This is a linear algebra tool that's apparently only taught in France, and has some useful consequences. The statement:
Kernel Lemma. Let \(V\) be a vector space over a field \(K\). Let \(T : V \to V\) be a linear transformation. Let \(P(x)\) and \(Q(x)\) be two coprime polynomials over \(K\). Then \[ \text{ker}\left(PQ(T)\right) = \text{ker}\left(P(T)\right) \oplus \text{ker}\left(Q(T)\right) \]
Proof. First we show RHS \(\subseteq\) LHS. Consider \(u + v\) for \(u \in \text{ker}\left(P(T)\right)\) and \(v \in \text{ker}\left(Q(T)\right)\). Then \(PQ(T)(u + v) = Q(T)P(T)(u) + P(T)Q(T)(v) = 0 + 0 = 0\). Now for the reverse direction, consider \(v \in \text{ker}\left(PQ(T)\right)\). Apply Bezout's lemma to get \(AP + BQ = 1\) for two polynomials \(A\) and \(B\). Then \(AP(T)(v) + BQ(T)(v) = v\). Notice that \(QAP(T)(v) = APQ(T)(v) = 0\) and similarly \(PBQ(T)(v) = BPQ(T)(v) = 0\) so \(AP(T)(v) \in \ker\left(Q(T)\right)\) and \(BQ(T)(v) \in \ker\left(P(T)\right)\) so we have our desired decomposition.

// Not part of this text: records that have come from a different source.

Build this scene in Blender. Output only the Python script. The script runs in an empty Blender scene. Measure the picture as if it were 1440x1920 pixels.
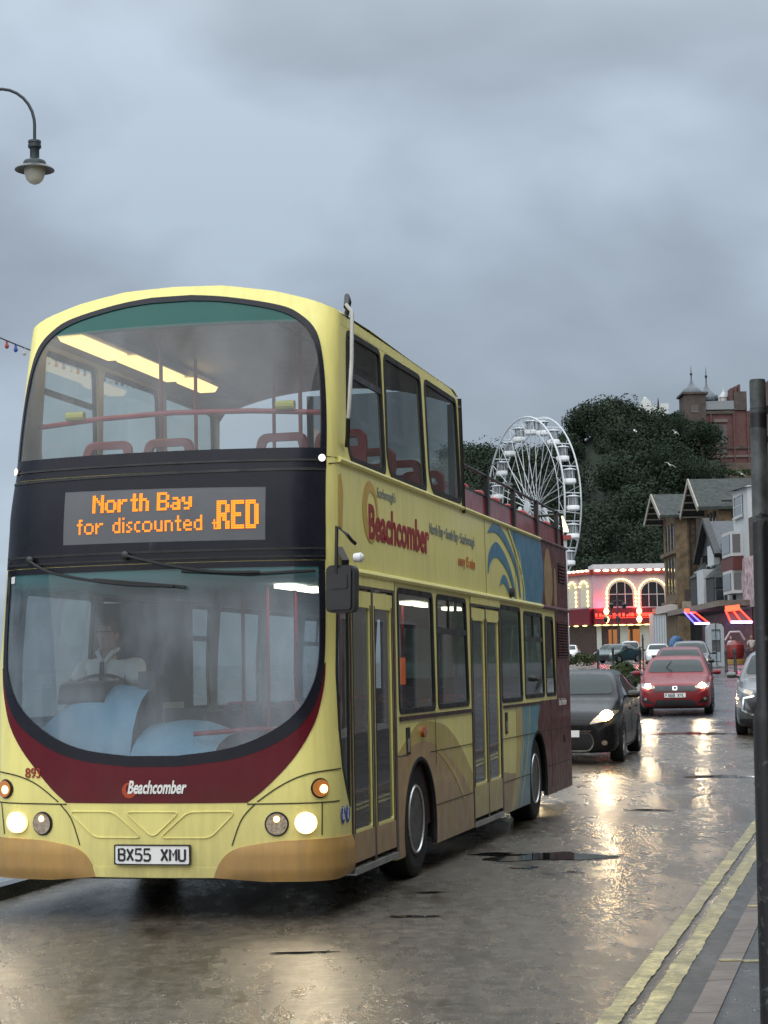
import bpy, bmesh, math, random
import numpy as np
from mathutils import Vector, Matrix
from mathutils.geometry import delaunay_2d_cdt
from mathutils.bvhtree import BVHTree
random.seed(7)
sin, cos, pi = math.sin, math.cos, math.pi
SC = bpy.context.scene
COL = SC.collection

# ------------------------------------------------------------------ camera
F_PX, CAM_H, PITCH, ROLL = 3500.0, 1.70, math.atan(301/3500), -0.018
r0 = Vector((1, 0, 0)); f0 = Vector((0, cos(PITCH), sin(PITCH))); u0 = Vector((0, -sin(PITCH), cos(PITCH)))
CR = r0*cos(ROLL)+u0*sin(ROLL); CU = -r0*sin(ROLL)+u0*cos(ROLL); CAM = Vector((0, 0, CAM_H))
cd = bpy.data.cameras.new('camera'); cam = bpy.data.objects.new('camera', cd); COL.objects.link(cam)
cd.sensor_fit = 'VERTICAL'; cd.sensor_height = 36; cd.lens = F_PX/1920*36; cd.clip_start = .1; cd.clip_end = 5000
m3 = Matrix((CR, CU, -f0)).transposed(); cam.matrix_world = Matrix.Translation(CAM) @ m3.to_4x4()
SC.camera = cam

def G(x, y, Y):
    "the point seen at photo pixel (x, y) standing Y metres ahead"
    v = f0*F_PX+CR*(x-720)+CU*(960-y)
    return CAM+v*(Y/v.y)
def GX(x, y, X):
    v = f0*F_PX+CR*(x-720)+CU*(960-y)
    return CAM+v*(X/v.x)
def gz(Y): return float(np.interp(Y, [22, 27, 47, 62, 100, 140, 170, 400], [0, .06, .52, .90, 1.55, 2.0, 2.45, 2.6]))

# ------------------------------------------------------------------ world: overcast dusk sky
SUN_EL, SUN_AZ = math.radians(32), math.radians(192)
w = bpy.data.worlds.new('World'); SC.world = w; w.use_nodes = True
nt = w.node_tree; nt.nodes.clear()
def N(nt, t, **kw):
    n = nt.nodes.new(t)
    for k, v in kw.items(): setattr(n, k, v)
    return n
def math_n(nt, op, a, b=None, c=None, clamp=False):
    n = N(nt, 'ShaderNodeMath', operation=op); n.use_clamp = clamp
    for i, v in enumerate((a, b, c)):
        if v is None: continue
        if isinstance(v, (int, float)): n.inputs[i].default_value = v
        else: nt.links.new(v, n.inputs[i])
    return n.outputs[0]
def ramp(nt, fac, stops, interp='LINEAR'):
    n = N(nt, 'ShaderNodeValToRGB'); n.color_ramp.interpolation = interp
    el = n.color_ramp.elements
    while len(el) < len(stops): el.new(.5)
    for e, (p, c) in zip(el, stops):
        e.position = p; e.color = (*c, 1) if len(c) == 3 else c
    nt.links.new(fac, n.inputs[0]); return n.outputs[0]
tc = N(nt, 'ShaderNodeTexCoord'); sep = N(nt, 'ShaderNodeSeparateXYZ'); nt.links.new(tc.outputs['Generated'], sep.inputs[0])
zc = math_n(nt, 'MAXIMUM', sep.outputs[2], 0.0)
zz = math_n(nt, 'ADD', zc, 0.42)
px_ = math_n(nt, 'DIVIDE', sep.outputs[0], zz); py_ = math_n(nt, 'DIVIDE', sep.outputs[1], zz)
cmb = N(nt, 'ShaderNodeCombineXYZ'); nt.links.new(px_, cmb.inputs[0]); nt.links.new(py_, cmb.inputs[1]); cmb.inputs[2].default_value = 3.3
def noise(nt, vec, scale, detail=4, rough=.5, dist=0.0, W=None):
    n = N(nt, 'ShaderNodeTexNoise'); n.inputs['Scale'].default_value = scale; n.inputs['Detail'].default_value = detail
    n.inputs['Roughness'].default_value = rough; n.inputs['Distortion'].default_value = dist
    if vec is not None: nt.links.new(vec, n.inputs['Vector'])
    return n.outputs['Fac']
n1 = noise(nt, cmb.outputs[0], 2.6, 3, .48, .35)
n2 = noise(nt, cmb.outputs[0], 8.5, 4, .55, .3)
nn = math_n(nt, 'ADD', math_n(nt, 'MULTIPLY', n1, .85), math_n(nt, 'MULTIPLY', n2, .15))
cloud = ramp(nt, nn, [(.36, (.212, .250, .300)), (.50, (.262, .312, .375)), (.64, (.350, .422, .508))])
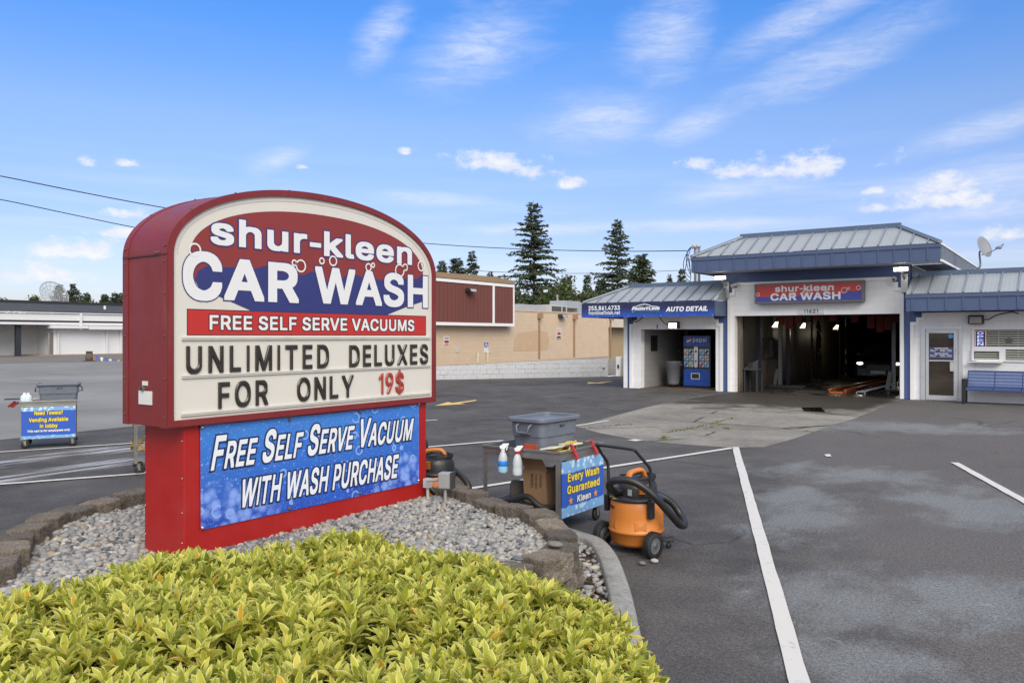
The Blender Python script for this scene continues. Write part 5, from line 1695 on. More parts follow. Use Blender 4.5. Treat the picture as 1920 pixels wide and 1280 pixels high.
# ---- banner on the detail bay fascia
def fascia_banner():
    x0, x1, z0, z1 = -14.19, -9.42, 2.425, 2.935
    y = 24.345
    b = thing('fascia_banner', 'dark blue auto detail banner stretched over the fascia of the low bay roof', 'banner', ((x0 + x1) / 2, y, z0))
    t = NT('detail_banner')
    o = t.obj()
    s = t.node('ShaderNodeSeparateXYZ', {0: o})
    col = t.mix(t.step(t.math('ADD', s.outputs[2], t.math('MULTIPLY', t.noise(1.5, 3), 0.12)), 0.04, 0.42), (0.018, 0.085, 0.46), (0.018, 0.022, 0.075))
    BM = t.out(col, 0.4, normal=t.bump(t.noise(1.2, 3, 0.5, t.mapped((1, 1, 2.5))), 0.25, 0.05))
    N_ = 40
    V = []
    for j in range(5):
        for i in range(N_ + 1):
            u, v = i / N_, j / 4
            sag = -0.012 * abs(math.sin(u * math.pi * 8)) if j in (0,) else 0
            V.append((x0 + u * (x1 - x0), y - 0.006 * math.sin(u * 40 + v * 5) * (1 - abs(v - 0.5)), z0 + v * (z1 - z0) - sag))
    mb = MB()
    mb.add(V, [(j * (N_ + 1) + i, j * (N_ + 1) + i + 1, (j + 1) * (N_ + 1) + i + 1, (j + 1) * (N_ + 1) + i) for j in range(4) for i in range(N_)], 0, True)
    mb.build('vinyl_sheet', BM, b)
    U, Vv = Vector((1, 0, 0)), Vector((0, 0, 1))
    W, H = x1 - x0, z1 - z0
    z7 = lambda px, py: fy(1090 + px / 6.857, 540 + py / 6.857, y - 0.012)
    WT = paint('banner_white', (0.74, 0.77, 0.82), 0.35)
    mb = MB()
    def ln(sx, x_a, x_b, yb, h, **kw):
        a, c = z7(x_a, yb), z7(x_b, yb)
        text_on(mb, sx, (a.x, y - 0.013, a.z), U, Vv, w=c.x - a.x, h=h, **kw)
    ln('253.861.4733', 92, 495, 288, 0.145, grow=0.002)
    ln('frontlinefinish.net', 92, 498, 345, 0.125)
    ln('FRONTLINE', 650, 1000, 283, 0.07, grow=0.008, shear=0.25)
    ln('AUTO DETAIL', 1088, 1622, 301, 0.145, grow=0.006, shear=0.2)
    mb.build('lettering', WT, b)
    mb = MB()   # car outline of the logo
    roof = [(660, 242), (700, 238), (740, 222), (790, 209), (830, 208), (870, 218), (905, 232), (960, 236), (1000, 246)]
    P = [z7(*q) for q in roof]
    pts = spline([(p.x, y - 0.013, p.z) for p in P], 4)
    up = [Vector((p.x, p.y, p.z + 0.012)) for p in pts]
    dn = [Vector((p.x, p.y, p.z - 0.014)) for p in pts]
    n = len(up)
    mb.add(dn + up, [(i, i + 1, n + i + 1, n + i) for i in range(n - 1)])
    for q in (((730, 246), (800, 234), (800, 240), (725, 250)), ((830, 235), (900, 243), (900, 247), (830, 240))):
        mb.poly([Vector((p.x, y - 0.013, p.z)) for p in (z7(*r) for r in q)])
    mb.build('car_outline', WT, b)
    mb = MB()
    LB = paint('logo_light_blue', (0.16, 0.36, 0.72), 0.4)
    a, c = z7(648, 310), z7(1000, 295)
    for k, (u0, u1, v) in enumerate(((0, 1, 0.75), (0.1, 0.98, 0.35), (0.0, 0.95, -0.05))):
        zz = a.z + (c.z - a.z) * v
        mb.box(a.x + (c.x - a.x) * u0, a.x + (c.x - a.x) * u1, y - 0.0135, y - 0.0125, zz - 0.013, zz + 0.016)
    a2 = z7(660, 342)
    text_on(mb, 'A GREAT EXTERIOR OF DETAILING', (a2.x, y - 0.013, a2.z), U, Vv, w=(c.x - a.x) * 0.9, h=0.035) if False else None
    mb.build('logo_strips', LB, b)
    for k in range(9):
        for zz in (z0 + 0.025, z1 - 0.02):
            mb = MB()
            xx = x0 + 0.05 + k * (W - 0.1) / 8
            mb.lathe([(0.001, -0.014), (0.014, -0.012), (0.016, 0)], (xx, y - 0.008, zz), 8, axis='Y')
            mb.build('grommet', STEEL, b)
fascia_banner()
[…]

Can easily extend to arbitrarily large products with induction.
A useful corollary: If polynomial \(P(x)\) has root \(T\) and splits into distinct linear factors then \(T\) is diagonalizable.
Proof. Suppose \(P(x) = (x-a_1)\dots(x-a_k)\). Since \(P(T) = 0\), \(\text{ker}\left(P(T)\right) = V\). By the lemma this decomposes into the direct sum of the kernels of each factor. Each \(\text{ker}(T - a_i)\) is exactly the eigenspace of value \(a_i\).